Grace
At least two or three times a week I am told that I am sweet, kind, great, etc. While I appreciate these compliments, they are more of a reminder to me of my sinfulness, than a compliment that I accept the way it is intended. I cringe inwardly when I hear this and am once again reminded of my sinfulness. Only God knows how selfish and wretched I really am. It is clearly by God’s grace that I project something else publicly.
You have probably seen the video of the father and son (Team Hoyt) who do marathons and triathlons together. The son is paralyzed and the father carries him, pushes him in a cart, bikes with him strapped to the front of his bike, swims with him floating in a raft behind, etc. The son is able to participate in the ‘race’ because the father does all the work.
http://www.godtube.com/view_video.php?viewkey=8cf08faca5dd9ea45513
I watched that video today. I sat with tears streaming down my face as I identified with that son. I am utterly incapable of running in this race of life on my own. I am solely dependant upon the strength of my Father. It is by His amazing grace that I get out of bed in the morning, that I speak kindly to anyone, that I serve the sick and abused, and that I am able to hold up my head and breathe in and out of His love and joy all day long.
This epiphany, that I have had at least a thousand times before, led me to look at the nature of God’s grace in the book of Romans, chapter 8. For a change, I read it in The Message.
“Those who think they can do it on their own end up obsessed with measuring their own moral muscle but never get around to exercising it in real life. Those who trust God’s action in them find that God’s Spirit is in them—leaving and breathing God! Obsession with self in these matters is a dead end; attention to God leads us out into the open, into a spacious, free life. Focusing on the self is the opposite of focusing on God. Anyone completely absorbed in self ignores God, ends up thinking more about self than God. That person ignores who God is and what He is doing. And God isn’t pleased at being ignored.

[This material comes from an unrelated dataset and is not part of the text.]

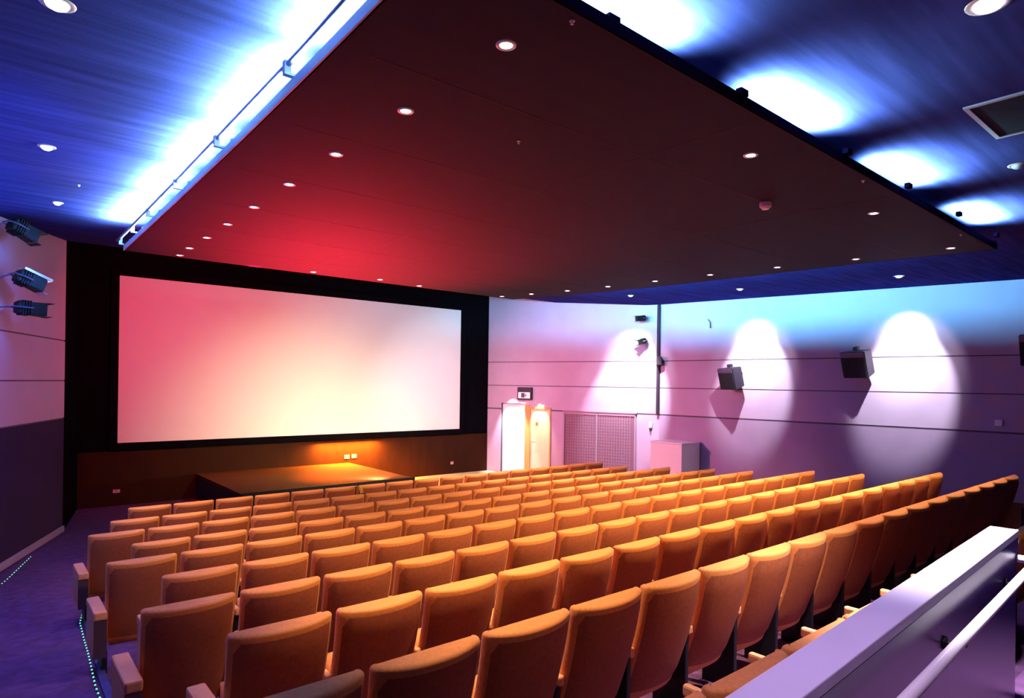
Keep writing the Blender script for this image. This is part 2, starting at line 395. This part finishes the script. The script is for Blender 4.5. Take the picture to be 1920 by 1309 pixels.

But if God himself has taken up residence in your life, you can hardly be thinking more of yourself than of him. Anyone, of course, who has not welcomed this invisible but clearly present God, the Spirit of Christ, won’t know what we’re talking about. But for you who welcome Him, in whom He dwells—even though you still experience all the limitations of sin—you yourself experience life on God’s terms.”